Short exercise. Scan the records below. List lines holding "this".

Data.

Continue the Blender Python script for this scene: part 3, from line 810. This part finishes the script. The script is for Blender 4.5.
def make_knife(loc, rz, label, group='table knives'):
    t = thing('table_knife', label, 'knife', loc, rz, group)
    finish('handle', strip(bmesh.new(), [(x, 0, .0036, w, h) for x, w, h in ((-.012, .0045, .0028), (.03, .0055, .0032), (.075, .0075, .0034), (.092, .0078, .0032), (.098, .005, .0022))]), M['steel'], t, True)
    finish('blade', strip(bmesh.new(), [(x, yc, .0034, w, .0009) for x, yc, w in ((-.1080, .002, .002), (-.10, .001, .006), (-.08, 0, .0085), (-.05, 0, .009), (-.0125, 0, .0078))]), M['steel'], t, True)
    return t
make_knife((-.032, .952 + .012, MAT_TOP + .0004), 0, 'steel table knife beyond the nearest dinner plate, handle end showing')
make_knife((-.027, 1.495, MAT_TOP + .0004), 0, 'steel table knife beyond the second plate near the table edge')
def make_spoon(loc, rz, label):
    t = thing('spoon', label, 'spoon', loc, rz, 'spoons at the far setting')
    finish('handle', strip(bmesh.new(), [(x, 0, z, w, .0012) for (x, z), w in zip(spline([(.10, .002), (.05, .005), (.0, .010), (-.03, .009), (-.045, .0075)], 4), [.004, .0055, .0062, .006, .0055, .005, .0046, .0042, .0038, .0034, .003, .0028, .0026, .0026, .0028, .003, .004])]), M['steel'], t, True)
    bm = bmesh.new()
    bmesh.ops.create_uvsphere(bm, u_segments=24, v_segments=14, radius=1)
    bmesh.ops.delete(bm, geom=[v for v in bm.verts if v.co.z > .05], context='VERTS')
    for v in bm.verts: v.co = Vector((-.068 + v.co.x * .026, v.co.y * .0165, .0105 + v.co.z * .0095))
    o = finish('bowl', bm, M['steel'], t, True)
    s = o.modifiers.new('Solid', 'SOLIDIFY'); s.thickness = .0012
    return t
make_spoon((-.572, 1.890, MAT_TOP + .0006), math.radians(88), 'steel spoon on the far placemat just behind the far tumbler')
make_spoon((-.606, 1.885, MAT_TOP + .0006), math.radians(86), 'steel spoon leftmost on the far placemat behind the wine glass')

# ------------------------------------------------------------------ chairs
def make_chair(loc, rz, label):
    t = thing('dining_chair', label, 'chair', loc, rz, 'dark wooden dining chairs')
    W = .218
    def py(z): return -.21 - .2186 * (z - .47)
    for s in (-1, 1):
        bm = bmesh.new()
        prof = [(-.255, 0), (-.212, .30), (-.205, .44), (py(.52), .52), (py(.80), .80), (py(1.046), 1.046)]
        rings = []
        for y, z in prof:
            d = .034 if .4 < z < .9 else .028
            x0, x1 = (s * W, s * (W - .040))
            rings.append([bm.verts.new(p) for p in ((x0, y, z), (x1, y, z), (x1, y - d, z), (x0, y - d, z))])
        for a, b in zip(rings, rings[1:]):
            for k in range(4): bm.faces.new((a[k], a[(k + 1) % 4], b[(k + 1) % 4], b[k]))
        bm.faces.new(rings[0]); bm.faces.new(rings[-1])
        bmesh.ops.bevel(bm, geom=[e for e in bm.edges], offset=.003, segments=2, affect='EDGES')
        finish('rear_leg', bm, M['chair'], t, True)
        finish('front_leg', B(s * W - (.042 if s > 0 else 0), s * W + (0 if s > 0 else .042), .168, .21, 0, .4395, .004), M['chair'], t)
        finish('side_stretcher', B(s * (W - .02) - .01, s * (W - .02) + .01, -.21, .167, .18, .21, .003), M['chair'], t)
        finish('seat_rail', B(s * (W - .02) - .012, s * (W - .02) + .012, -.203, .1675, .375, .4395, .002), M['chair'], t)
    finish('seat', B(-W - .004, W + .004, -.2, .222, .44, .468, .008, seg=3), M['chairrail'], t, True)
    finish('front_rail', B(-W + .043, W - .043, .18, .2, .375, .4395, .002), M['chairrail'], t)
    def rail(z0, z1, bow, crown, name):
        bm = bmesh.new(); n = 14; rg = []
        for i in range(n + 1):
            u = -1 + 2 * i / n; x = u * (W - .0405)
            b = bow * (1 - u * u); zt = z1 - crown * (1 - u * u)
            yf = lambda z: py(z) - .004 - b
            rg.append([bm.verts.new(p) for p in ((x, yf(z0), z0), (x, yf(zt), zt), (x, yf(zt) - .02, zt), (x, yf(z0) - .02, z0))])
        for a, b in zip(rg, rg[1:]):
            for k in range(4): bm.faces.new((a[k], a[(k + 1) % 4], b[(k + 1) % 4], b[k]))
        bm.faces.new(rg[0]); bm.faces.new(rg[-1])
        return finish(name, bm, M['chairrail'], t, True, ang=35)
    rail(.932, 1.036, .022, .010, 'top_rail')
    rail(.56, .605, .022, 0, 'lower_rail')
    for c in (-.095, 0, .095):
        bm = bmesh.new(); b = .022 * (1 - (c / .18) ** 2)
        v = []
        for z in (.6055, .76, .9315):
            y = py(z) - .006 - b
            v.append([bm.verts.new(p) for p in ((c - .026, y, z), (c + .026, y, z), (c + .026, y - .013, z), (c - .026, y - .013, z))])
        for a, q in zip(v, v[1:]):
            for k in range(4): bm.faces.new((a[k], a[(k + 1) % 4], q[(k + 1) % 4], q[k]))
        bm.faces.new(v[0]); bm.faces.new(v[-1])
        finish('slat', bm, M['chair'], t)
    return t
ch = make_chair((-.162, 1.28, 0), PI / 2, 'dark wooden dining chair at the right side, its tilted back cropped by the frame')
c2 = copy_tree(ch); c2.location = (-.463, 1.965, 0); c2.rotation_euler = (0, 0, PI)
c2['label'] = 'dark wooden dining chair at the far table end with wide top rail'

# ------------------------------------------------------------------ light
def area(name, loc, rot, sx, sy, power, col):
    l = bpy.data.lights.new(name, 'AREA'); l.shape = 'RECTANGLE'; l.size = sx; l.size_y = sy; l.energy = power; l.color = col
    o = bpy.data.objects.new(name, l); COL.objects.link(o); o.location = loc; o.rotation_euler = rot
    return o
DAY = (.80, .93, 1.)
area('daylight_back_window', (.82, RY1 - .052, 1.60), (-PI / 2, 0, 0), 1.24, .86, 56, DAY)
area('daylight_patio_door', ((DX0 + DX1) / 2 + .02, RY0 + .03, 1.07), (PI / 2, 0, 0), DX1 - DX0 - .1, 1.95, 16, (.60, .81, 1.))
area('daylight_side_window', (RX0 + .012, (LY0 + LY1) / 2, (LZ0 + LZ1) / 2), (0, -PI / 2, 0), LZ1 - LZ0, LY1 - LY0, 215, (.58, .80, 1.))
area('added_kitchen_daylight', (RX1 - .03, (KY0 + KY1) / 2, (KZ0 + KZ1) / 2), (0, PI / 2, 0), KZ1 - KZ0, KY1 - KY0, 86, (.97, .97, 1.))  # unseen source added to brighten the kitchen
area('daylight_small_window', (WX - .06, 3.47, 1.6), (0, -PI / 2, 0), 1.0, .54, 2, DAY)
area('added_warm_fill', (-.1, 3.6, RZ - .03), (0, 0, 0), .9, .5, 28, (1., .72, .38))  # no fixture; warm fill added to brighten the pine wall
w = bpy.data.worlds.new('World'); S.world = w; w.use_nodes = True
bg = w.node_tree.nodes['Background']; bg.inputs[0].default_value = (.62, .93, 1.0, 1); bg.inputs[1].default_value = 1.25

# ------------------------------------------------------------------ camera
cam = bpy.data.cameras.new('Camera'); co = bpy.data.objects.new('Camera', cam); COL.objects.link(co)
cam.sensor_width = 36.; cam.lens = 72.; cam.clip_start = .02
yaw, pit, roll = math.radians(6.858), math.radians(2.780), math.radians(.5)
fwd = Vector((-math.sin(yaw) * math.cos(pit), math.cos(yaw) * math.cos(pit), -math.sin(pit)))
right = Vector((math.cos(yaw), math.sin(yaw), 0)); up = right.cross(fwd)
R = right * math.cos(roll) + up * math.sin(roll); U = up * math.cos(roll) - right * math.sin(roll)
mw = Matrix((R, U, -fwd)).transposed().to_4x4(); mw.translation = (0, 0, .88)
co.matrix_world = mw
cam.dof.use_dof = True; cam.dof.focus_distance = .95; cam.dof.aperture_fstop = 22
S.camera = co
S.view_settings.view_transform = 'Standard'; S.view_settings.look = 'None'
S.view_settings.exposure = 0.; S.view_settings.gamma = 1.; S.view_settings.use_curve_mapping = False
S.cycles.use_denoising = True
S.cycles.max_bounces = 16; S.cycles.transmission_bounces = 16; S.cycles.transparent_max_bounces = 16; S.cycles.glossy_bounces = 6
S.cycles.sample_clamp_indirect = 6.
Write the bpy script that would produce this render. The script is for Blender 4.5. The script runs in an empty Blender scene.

Correct result.
Continue the Blender Python script for this scene: part 3, from line 810. This part finishes the script. The script is for Blender 4.5.
Write the bpy script that would produce this render. The script is for Blender 4.5. The script runs in an empty Blender scene.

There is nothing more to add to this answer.